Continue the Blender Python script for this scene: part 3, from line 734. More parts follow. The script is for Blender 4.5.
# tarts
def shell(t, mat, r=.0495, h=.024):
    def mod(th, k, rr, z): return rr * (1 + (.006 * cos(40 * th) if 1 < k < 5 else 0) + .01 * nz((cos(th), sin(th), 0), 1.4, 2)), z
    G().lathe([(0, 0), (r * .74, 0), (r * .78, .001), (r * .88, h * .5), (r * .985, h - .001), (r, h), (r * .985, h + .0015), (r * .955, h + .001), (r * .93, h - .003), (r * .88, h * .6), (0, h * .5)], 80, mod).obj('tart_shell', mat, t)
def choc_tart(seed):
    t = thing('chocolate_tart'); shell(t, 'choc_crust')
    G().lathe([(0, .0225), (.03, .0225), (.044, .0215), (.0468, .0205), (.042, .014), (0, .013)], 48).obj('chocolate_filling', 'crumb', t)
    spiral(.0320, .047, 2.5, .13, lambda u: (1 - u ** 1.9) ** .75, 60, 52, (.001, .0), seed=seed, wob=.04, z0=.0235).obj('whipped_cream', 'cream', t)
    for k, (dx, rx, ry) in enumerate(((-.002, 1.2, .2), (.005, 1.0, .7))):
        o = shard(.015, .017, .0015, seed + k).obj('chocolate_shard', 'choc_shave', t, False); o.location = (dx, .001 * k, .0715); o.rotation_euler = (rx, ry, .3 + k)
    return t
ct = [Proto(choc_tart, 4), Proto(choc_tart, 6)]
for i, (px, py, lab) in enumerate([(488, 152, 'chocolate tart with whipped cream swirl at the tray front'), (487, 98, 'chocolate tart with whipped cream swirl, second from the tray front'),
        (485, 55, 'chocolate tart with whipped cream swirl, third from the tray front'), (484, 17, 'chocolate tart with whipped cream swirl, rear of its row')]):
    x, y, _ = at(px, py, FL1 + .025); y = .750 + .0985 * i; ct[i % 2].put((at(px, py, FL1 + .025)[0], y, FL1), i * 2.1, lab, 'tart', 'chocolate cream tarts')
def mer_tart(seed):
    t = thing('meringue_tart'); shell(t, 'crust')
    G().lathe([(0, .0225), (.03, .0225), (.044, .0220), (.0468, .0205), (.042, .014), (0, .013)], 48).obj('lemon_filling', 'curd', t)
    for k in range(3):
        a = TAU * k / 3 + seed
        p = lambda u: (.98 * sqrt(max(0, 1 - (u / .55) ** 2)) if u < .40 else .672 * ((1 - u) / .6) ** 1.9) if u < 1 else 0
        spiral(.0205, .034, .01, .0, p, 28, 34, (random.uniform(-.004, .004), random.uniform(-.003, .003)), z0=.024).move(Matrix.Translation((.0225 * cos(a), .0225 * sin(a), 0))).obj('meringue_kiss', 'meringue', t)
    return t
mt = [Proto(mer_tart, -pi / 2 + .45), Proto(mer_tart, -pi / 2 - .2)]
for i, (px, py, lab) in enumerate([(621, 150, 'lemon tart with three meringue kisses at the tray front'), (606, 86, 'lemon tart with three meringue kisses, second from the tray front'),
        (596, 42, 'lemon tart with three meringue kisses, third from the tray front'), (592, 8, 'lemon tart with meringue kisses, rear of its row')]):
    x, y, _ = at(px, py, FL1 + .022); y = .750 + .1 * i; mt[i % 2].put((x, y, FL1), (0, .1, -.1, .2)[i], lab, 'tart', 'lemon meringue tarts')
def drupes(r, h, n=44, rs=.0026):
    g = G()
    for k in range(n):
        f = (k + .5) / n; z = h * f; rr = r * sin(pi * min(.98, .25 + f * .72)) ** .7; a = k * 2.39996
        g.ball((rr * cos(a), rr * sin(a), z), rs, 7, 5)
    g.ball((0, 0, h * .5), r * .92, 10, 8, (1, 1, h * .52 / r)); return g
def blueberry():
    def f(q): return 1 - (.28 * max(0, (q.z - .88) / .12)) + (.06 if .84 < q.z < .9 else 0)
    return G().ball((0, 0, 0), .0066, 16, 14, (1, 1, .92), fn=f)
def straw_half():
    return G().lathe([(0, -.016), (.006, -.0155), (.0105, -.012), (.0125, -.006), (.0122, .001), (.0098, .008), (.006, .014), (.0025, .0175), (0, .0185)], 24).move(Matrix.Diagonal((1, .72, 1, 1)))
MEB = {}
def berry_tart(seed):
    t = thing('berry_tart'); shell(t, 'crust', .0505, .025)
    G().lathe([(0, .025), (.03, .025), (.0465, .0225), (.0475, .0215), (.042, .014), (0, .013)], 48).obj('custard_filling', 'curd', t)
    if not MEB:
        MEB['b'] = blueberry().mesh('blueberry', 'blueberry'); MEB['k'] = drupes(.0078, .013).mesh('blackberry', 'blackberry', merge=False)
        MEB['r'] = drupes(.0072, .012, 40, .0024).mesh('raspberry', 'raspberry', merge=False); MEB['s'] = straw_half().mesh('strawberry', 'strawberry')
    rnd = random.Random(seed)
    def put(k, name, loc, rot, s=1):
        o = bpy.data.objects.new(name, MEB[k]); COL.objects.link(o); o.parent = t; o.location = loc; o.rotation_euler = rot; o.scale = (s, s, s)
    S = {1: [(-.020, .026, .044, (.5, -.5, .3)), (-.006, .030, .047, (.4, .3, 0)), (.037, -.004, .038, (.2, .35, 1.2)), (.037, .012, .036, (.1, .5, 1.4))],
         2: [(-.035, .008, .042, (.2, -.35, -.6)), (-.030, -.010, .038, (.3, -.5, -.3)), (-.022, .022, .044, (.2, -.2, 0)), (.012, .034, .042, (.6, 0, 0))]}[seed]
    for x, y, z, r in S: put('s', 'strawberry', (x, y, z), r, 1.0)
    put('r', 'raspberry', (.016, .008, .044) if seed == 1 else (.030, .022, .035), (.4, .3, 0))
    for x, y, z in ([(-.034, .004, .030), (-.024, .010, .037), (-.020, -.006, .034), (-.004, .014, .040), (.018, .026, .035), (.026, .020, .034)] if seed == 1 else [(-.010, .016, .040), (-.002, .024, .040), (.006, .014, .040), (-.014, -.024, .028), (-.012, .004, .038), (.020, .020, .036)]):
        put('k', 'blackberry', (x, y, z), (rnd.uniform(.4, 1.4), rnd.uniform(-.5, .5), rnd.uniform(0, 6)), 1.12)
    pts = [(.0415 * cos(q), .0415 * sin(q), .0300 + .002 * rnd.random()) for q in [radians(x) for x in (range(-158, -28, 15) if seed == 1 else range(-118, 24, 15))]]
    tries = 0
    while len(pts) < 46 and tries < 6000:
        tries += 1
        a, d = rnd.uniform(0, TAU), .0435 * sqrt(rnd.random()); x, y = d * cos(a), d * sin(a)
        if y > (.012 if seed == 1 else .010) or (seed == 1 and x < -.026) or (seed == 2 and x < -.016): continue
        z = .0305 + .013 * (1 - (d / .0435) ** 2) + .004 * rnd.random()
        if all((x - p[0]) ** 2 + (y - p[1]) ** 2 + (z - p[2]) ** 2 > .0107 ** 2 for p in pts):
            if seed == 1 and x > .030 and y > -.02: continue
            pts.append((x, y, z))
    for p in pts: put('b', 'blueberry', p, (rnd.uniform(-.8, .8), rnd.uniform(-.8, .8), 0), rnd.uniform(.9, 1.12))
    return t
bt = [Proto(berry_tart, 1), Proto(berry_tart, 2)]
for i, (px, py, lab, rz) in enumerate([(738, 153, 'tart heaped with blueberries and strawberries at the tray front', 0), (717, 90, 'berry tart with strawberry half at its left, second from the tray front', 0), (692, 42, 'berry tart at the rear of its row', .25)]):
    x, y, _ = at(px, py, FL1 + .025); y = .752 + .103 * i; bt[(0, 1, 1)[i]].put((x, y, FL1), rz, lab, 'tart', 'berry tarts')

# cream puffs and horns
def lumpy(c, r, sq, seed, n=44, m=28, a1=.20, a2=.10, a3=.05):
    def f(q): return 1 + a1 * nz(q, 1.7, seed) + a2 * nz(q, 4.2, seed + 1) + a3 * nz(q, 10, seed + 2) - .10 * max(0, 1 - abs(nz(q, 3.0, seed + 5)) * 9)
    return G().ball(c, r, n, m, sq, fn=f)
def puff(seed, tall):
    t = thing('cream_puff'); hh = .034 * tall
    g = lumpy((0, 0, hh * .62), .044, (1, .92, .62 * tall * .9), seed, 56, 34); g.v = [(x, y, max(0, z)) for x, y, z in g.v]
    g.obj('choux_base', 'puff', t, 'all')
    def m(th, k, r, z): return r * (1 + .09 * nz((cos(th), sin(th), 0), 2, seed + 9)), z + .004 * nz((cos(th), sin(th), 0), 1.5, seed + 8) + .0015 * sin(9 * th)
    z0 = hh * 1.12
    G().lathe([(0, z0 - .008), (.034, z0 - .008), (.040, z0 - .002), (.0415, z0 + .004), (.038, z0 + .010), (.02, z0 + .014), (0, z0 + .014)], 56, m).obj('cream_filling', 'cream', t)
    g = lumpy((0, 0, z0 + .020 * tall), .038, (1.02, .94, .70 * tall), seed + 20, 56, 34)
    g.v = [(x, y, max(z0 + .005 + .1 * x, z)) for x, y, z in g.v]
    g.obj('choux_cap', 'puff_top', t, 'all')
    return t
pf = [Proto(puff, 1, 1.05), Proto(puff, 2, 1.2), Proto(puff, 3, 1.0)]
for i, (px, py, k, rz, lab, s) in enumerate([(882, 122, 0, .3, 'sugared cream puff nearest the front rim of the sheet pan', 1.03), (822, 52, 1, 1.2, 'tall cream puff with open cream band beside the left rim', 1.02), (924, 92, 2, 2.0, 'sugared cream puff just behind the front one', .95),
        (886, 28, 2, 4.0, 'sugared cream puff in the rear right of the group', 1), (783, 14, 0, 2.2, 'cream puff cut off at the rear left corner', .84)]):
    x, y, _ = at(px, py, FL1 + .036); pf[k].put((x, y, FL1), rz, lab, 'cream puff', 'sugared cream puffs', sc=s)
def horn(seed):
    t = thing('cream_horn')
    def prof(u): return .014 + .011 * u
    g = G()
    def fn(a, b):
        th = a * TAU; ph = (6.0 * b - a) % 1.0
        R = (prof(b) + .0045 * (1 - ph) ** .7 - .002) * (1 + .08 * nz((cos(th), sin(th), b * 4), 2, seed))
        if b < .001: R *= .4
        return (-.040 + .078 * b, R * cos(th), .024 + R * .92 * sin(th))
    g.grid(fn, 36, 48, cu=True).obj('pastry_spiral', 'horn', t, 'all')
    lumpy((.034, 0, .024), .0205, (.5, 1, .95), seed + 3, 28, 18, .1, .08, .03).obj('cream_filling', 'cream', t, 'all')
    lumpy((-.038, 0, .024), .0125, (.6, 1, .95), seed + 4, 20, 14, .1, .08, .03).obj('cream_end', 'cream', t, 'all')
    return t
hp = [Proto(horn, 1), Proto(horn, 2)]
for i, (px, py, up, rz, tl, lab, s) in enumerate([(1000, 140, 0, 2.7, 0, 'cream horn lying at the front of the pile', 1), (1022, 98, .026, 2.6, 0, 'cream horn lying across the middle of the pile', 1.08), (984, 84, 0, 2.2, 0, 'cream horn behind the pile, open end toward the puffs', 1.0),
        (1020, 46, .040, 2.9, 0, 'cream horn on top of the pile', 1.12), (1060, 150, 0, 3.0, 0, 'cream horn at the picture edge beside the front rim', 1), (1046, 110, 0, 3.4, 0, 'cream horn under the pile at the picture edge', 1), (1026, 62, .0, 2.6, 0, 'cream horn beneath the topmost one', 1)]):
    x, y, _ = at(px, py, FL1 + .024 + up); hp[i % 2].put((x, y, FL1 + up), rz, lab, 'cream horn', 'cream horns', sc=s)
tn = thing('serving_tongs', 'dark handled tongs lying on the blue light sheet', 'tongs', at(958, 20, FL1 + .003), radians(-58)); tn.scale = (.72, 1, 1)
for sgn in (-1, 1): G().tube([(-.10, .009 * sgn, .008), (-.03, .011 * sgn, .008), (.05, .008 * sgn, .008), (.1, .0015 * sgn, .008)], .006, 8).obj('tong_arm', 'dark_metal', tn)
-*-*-
▶ **Requirement**
Locate the word "from" in the data above. Copy every line carrying it.

▶ **Answer in full**
Continue the Blender Python script for this scene: part 3, from line 734. More parts follow. The script is for Blender 4.5.
for i, (px, py, lab) in enumerate([(488, 152, 'chocolate tart with whipped cream swirl at the tray front'), (487, 98, 'chocolate tart with whipped cream swirl, second from the tray front'),
        (485, 55, 'chocolate tart with whipped cream swirl, third from the tray front'), (484, 17, 'chocolate tart with whipped cream swirl, rear of its row')]):
for i, (px, py, lab) in enumerate([(621, 150, 'lemon tart with three meringue kisses at the tray front'), (606, 86, 'lemon tart with three meringue kisses, second from the tray front'),
        (596, 42, 'lemon tart with three meringue kisses, third from the tray front'), (592, 8, 'lemon tart with meringue kisses, rear of its row')]):
for i, (px, py, lab, rz) in enumerate([(738, 153, 'tart heaped with blueberries and strawberries at the tray front', 0), (717, 90, 'berry tart with strawberry half at its left, second from the tray front', 0), (692, 42, 'berry tart at the rear of its row', .25)]):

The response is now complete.